“Dobbiamo attraversare il caos”. Intervista alla regista belga Caroline Leboutte
15 attori professionisti, una rete di 14 realtà teatrali nazionali, 2 giorni e mezzo di lavoro, una regista belga di fama internazionale: Caroline Leboutte. Questa la masterclass intensiva di regia teatrale organizzata dalla Rete Spettacolo Verona Professionisti
Lei è conosciuta in Italia per lavori come Lupus in Fabula/ Non gridare al lupo!, Carmen Remix e Milo, Maya e il Giro del mondo. Quest’ultimo ha vinto anche il premio Fedora – Rolf Lieberman Prize for Opera 2014. Recentemente ha firmato al Regio di Parma la regia di un Flauto magico ispirato all’omonima opera di Wolfgang Amadeus Mozart. Il percorso di Caroline Leboutte (1980) inizia all’Institut des Arts de Diffusion. Un diploma nel 2002 e la laurea due anni dopo al Centre d’Etudes Théâtrales, che ha completato nel 2004. Oggi, insegna al Conservatorio Reale di Liegi, CRLG.
Il workshop condotto da Caroline Leboutte
Con i partecipanti al workshop di Verona, ha condiviso le logiche e le pratiche della messa in scena teatrale: come si adatta un testo, come si scelgono stile e tecniche. Gli attori, dai background più diversi, hanno analizzato e praticato modelli di messa in scena cercando di costruire progetti di regia sul palco del Teatro Filippini. L’artista, fortemente voluta da Fondazione Aida, ha lavorato, tra gli altri, con Eric de Staerke, Dominique Serron e Daniel Donies e la sua poetica respira la follia dell’aria belga, alla Jan Fabre per intendersi, ma l’attenzione alla relazione tra corpo e spazio arriva dritta dritta da Pina Bausch… “Spesso mi chiedo, cosa si vede di me? È importante non assomigliare a nessuno, per questo lavorare con i bambini può essere congeniale”.
L’intervista a Caroline Leboutte
Come si strutturano i suoi workshop?
Cerco di dare la possibilità di essere creativi nella pratica del teatro: trovare il modo di riconoscere zone interessanti tra il corpo, lo sguardo, la voce, il contatto con l’altro. Zone libere da strutture preordinate.
Quindi la creatività è…?
La creatività è essere disponibili a ciò che succede. Mettersi in ascolto di ciò che può accadere veramente.
Cos’è per lei fare ricerca?
La ricerca è accumulo di materiali da cui poi si sceglierà ciò che darà una forma allo spettacolo. Ciò che si sceglie si sente e arriva da dentro, non arriva dalle luci, dalla musica, che spesso coprono la carenza di idee. Presenza e corpo, quello dà la vivacità e la vitalità al lavoro.
Quando arriva il testo nel processo creativo?
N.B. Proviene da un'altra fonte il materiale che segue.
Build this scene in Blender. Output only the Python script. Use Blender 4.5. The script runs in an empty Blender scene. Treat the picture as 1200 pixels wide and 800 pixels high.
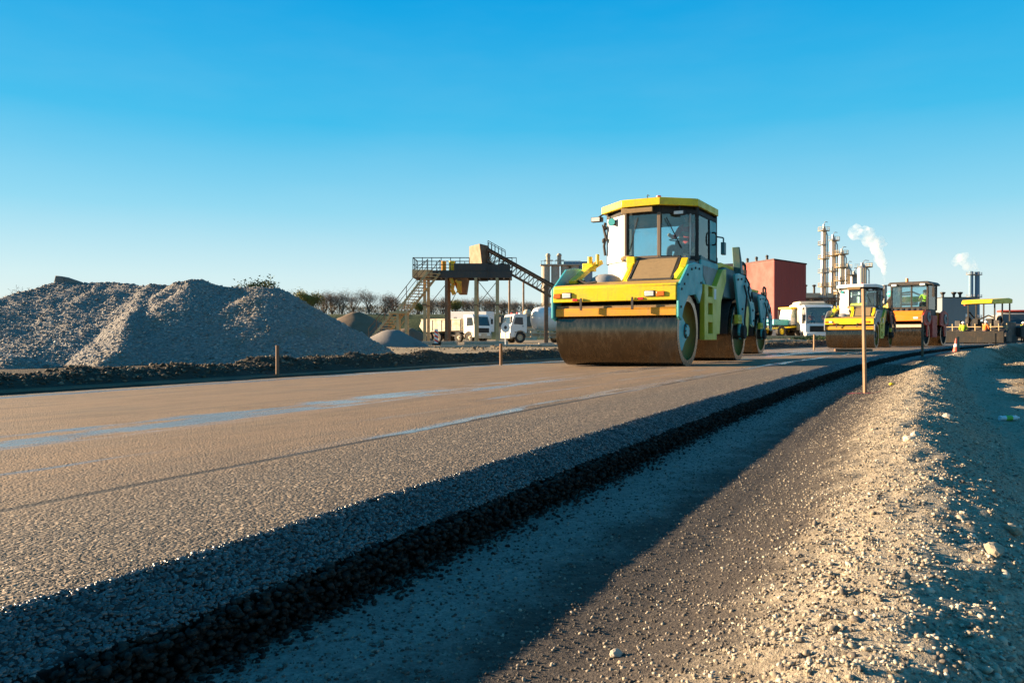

Il testo non può essere più importante del corpo o dello spazio. È un elemento che deve mantenere il contatto con il pubblico. Sul palco non siamo mai soli, la relazione con il pubblico è fondamentale.
Certo teatro storico di ricerca è particolarmente serioso nella sua auto-referenzialità. Manca di ironia…
Ho iniziato il teatro da bambina, se non siamo come bambini tutto diventa noioso. Bisogna lavorare con questa libertà.
Difficile essere liberi dagli obblighi delle produzioni e del botteghino…
Sì, è difficile, ma dobbiamo attraversare il caos, la confusione, questa per me è la strada, può essere faticoso ma rende liberi.
In alcune città dove manca una formazione continua e una rete con le istituzioni educative, i giovani preferiscono farsi un aperitivo piuttosto che andare a teatro…
Bene inventiamoci uno Spritz-Shakespeare!